Last Modified: 21 Feb 2006 23:34 GMT
The furore centres around the $6.8 billion deal
Arab-Americans have contended that bias and bigotry, not security concerns, lie behind the uproar over a deal that would place commercial operations at six US ports in the hands of an Arab company.

The furore centres around the $6.8 billion acquisition by UAE state-owned Dubai Ports World of London-based Peninsular and Oriental Steam Navigation Co. P&O which had been running operations at shipping terminals in New York, New Jersey, Baltimore, New Orleans, Miami, and Philadelphia.
   
James Zogby, president of the Arab American Institute, said on Tuesday that politicians were exploiting fears left over from the September 11 attacks to gain advantage in a congressional election year.

"I find some of the rhetoric being used against this deal shameful and irresponsible. There is bigotry coming out here," he said
   
"Bush is vulnerable so the Democrats jump on it. The Republicans feel vulnerable so they jump on it. The slogan is, if it's Arab, it's bad. Hammer away," Zogby said.

Anti-Arab bigotry
   
According to some industry analysts, the change in management would have no real effect on security, which would still be carried out by American workers to international standards.

The UAE, whose government owns Dubai Ports World, is an international financial hub and close US ally.
   
"The Emirates have been very pro-active partners in helping our security. They have a solid track record of cooperation," said Peter Tirschwell, publisher of the Journal of Commerce.  

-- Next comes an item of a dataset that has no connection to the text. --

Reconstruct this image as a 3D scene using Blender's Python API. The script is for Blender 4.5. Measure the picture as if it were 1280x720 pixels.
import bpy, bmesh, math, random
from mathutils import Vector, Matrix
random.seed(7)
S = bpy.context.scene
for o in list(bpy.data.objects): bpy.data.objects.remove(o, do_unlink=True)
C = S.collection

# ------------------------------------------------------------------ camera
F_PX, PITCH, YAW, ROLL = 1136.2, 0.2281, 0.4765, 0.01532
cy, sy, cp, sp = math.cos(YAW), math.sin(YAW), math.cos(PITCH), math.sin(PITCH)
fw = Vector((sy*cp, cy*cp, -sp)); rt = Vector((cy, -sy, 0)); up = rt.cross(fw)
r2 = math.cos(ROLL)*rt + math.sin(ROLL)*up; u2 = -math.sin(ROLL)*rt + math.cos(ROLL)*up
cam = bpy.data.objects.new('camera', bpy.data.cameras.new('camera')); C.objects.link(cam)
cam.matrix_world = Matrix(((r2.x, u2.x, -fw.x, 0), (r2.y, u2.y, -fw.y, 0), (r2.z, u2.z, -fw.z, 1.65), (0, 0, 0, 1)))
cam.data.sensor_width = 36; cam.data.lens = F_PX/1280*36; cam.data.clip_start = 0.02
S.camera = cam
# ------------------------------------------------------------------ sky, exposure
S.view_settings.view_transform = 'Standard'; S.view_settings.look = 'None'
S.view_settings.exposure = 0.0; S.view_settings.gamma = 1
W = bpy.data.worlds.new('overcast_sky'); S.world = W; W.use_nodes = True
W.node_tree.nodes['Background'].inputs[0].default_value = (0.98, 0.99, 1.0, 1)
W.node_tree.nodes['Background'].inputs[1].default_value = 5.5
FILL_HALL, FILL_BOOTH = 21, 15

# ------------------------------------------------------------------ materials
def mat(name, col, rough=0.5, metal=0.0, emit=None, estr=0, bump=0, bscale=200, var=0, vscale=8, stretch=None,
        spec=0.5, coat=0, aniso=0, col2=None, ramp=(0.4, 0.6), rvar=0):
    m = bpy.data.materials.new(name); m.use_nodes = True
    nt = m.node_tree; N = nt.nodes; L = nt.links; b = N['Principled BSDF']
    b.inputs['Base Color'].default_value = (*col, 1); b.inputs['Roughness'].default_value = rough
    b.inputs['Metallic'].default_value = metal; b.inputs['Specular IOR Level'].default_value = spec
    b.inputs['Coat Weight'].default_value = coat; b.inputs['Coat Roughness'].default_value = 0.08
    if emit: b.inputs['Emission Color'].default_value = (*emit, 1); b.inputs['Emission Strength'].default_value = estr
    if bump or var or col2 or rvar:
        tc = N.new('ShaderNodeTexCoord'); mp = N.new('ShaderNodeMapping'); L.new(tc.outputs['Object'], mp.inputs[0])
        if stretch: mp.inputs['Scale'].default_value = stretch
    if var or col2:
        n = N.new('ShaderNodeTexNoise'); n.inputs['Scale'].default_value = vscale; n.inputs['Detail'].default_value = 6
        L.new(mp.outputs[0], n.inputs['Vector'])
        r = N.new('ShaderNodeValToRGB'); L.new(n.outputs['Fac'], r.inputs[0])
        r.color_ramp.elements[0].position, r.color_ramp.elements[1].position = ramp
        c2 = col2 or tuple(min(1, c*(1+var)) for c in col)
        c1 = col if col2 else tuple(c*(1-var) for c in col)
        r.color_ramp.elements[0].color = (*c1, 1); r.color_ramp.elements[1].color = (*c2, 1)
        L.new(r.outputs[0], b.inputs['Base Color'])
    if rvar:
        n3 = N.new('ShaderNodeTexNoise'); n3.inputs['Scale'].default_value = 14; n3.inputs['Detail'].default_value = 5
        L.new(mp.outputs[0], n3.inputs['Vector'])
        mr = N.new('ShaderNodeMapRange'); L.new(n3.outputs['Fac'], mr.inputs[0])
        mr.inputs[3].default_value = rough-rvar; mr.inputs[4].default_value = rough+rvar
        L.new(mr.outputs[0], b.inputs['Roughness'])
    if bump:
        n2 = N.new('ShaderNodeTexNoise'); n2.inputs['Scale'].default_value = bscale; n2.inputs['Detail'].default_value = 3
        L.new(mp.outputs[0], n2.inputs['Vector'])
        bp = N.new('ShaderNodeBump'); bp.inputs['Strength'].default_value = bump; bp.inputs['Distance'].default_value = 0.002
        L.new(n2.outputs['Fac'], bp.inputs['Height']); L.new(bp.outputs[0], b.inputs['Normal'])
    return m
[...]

"I find some of the rhetoric being used against this deal shameful and irresponsible. There is bigotry coming out here"

James Zogby, 
Arab American Institute

Rabiah Ahmed of the Council on American-Islamic Relations said members of her organisation also believed anti-Arab bigotry was driving the debate.
   
"The perception in the Arab-American community is that this is related to anti-Arab sentiment," she said. 

Arab-US business

Arab investment in the United States is hardly new.

Ever since the spike in energy prices in the early 1970s, dollars from oil-producing Arab nations have poured into the United States, at times prompting xenophobic reaction in some quarters as concern grew that vital interests were being auctioned off to foreigners.
   
Some recent deals in the United States include:

February 2006: Shareholders of UK-based P&O, which operates six key ports in the United States, approve the sale of their company to state-owned Dubai Ports World for $6.8 billion. The Bush administration approves the sale after a
classified review.

January 2006: Saudi Prince Alwaleed bin Talal and Colony Capital agree to pay $3.9 billion for Canada's Fairmont Hotels & Resorts Inc., trumping an offer by billionaire investor Carl Icahn.

January 2006: United Arab Emirates-based media investment company Istithmar acquires 109 million shares, or 2.39% of Time Warner Inc. for $2 billion.

November 2005: Istithmar says it has bought New York property 230 Park Avenue for $705 million.

August 2005: Dubai's Dubal, owner and operator of the largest aluminum smelter in the Western world, says it will take a 25% stake in Canada's Global Alumina Corp.

January 2005: The government of Dubai buys a $1 billion stake in DaimlerChrysler AG, becoming the auto maker's third-largest shareholder. The purchase was made through the government's Dubai Holding company.

December 2004: State-owned Dubai Ports pays $1.15 billion for the global port assets of US-based CSX Corp., outbidding the world's two biggest container port operators.